• [MATERIAL]:
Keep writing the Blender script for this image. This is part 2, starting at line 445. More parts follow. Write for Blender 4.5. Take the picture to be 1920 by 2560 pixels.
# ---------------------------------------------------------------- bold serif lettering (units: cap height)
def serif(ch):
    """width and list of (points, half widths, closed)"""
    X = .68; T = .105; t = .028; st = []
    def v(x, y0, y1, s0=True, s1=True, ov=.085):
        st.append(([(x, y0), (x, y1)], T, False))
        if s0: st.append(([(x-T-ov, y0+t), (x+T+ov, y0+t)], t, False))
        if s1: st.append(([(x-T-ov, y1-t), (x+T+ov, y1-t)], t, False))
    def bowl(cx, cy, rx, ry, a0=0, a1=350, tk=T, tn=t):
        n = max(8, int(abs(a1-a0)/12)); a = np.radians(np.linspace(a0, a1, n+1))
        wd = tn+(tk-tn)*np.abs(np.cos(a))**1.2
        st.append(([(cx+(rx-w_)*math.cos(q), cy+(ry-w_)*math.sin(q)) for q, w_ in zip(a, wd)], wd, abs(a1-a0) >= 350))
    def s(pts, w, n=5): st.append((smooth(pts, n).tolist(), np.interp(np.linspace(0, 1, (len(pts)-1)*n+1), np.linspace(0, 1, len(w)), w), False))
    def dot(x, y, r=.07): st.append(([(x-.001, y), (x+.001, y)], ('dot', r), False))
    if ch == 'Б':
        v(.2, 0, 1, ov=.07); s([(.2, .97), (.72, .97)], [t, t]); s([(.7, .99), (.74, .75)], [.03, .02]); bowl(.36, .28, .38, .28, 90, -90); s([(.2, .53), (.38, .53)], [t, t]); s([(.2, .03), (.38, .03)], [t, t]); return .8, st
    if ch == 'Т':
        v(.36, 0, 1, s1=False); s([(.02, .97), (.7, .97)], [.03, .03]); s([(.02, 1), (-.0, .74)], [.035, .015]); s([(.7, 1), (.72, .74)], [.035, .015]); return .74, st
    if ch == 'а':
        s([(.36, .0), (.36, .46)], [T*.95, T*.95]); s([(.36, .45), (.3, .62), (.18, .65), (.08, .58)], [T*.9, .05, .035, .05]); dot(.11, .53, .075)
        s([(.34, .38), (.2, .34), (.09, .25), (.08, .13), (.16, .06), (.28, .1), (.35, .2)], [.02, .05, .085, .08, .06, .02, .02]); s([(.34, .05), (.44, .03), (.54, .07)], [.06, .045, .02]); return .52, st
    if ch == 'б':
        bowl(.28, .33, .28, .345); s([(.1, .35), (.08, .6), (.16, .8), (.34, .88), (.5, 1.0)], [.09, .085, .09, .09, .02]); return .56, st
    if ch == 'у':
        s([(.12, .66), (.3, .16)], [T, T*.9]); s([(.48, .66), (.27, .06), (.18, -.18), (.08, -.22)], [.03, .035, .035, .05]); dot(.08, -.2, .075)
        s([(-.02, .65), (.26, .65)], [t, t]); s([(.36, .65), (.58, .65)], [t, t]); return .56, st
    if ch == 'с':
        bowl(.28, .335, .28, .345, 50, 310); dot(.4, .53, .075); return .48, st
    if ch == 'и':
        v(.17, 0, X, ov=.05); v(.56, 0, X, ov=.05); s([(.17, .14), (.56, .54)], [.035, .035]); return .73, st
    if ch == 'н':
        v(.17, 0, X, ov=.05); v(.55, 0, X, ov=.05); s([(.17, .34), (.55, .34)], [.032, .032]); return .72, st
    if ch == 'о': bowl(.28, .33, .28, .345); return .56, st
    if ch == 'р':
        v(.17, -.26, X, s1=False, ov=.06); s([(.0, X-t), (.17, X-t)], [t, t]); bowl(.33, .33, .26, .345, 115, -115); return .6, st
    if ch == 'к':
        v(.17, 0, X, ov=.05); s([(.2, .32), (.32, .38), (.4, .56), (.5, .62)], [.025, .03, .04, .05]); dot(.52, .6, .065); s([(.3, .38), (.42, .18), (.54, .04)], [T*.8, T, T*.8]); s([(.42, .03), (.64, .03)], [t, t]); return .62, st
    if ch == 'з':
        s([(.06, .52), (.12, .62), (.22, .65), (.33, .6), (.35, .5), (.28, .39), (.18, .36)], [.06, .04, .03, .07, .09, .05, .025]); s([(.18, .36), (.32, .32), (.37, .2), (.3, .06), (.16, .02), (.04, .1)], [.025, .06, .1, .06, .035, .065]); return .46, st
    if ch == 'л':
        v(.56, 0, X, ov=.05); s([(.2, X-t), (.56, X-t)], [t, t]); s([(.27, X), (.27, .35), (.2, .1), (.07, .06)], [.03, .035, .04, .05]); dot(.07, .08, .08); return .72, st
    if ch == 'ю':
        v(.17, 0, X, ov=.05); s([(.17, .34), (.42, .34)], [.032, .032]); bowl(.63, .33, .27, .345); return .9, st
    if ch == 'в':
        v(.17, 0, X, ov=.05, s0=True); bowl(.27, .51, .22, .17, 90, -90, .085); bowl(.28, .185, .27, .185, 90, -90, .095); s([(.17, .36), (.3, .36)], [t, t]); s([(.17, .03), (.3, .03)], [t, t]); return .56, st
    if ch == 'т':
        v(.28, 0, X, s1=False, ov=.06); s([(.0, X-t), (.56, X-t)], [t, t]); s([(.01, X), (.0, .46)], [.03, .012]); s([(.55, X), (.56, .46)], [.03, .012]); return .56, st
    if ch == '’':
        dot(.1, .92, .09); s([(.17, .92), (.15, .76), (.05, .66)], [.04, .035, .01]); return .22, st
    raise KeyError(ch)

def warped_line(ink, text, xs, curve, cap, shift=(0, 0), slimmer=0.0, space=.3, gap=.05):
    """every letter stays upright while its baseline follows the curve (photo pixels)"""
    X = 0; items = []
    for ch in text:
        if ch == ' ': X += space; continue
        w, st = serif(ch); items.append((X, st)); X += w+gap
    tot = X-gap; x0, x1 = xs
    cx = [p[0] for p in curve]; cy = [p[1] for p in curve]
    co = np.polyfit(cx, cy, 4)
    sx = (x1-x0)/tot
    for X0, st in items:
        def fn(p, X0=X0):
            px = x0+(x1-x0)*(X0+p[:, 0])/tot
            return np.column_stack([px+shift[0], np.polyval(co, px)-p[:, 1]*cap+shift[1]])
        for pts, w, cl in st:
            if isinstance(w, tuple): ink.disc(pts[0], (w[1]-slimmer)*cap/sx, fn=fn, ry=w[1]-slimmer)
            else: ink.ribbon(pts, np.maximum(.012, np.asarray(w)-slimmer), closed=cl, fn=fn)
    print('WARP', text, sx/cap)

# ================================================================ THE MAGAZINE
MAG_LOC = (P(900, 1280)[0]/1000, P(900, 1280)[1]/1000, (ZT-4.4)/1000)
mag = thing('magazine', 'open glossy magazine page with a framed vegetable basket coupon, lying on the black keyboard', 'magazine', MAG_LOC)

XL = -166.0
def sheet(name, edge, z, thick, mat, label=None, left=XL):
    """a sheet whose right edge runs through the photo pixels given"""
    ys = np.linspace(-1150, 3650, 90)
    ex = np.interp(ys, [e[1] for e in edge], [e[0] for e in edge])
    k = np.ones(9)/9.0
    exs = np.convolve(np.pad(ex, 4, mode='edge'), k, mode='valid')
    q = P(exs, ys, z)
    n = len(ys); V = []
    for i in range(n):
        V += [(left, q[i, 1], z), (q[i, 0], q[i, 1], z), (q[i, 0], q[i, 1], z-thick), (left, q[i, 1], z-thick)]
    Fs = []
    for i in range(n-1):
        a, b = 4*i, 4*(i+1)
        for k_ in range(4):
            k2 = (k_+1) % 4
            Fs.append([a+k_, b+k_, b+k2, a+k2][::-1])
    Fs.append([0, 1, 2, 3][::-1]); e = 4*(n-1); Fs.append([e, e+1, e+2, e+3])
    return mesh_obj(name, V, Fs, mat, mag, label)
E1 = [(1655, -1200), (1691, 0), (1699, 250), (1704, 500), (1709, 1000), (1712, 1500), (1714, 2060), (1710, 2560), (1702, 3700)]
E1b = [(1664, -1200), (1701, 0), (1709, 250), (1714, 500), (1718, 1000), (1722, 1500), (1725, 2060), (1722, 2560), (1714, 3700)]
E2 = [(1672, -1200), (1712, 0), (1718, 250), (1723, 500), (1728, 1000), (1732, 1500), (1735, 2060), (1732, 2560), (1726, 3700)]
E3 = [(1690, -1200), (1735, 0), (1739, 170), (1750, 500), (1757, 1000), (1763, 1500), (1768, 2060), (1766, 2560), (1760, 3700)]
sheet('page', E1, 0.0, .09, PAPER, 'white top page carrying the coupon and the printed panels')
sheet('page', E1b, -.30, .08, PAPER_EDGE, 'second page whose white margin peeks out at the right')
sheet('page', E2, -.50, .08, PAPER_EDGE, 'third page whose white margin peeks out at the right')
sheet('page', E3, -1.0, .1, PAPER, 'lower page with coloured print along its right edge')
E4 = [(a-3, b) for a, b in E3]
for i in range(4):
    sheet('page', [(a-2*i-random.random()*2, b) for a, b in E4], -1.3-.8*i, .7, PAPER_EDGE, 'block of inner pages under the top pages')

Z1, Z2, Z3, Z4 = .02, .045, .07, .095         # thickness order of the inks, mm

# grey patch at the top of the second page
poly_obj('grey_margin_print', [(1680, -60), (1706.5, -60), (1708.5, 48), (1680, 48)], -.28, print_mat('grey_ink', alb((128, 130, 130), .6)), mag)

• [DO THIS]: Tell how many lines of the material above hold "pixels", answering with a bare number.

• [OUTPUT]: 3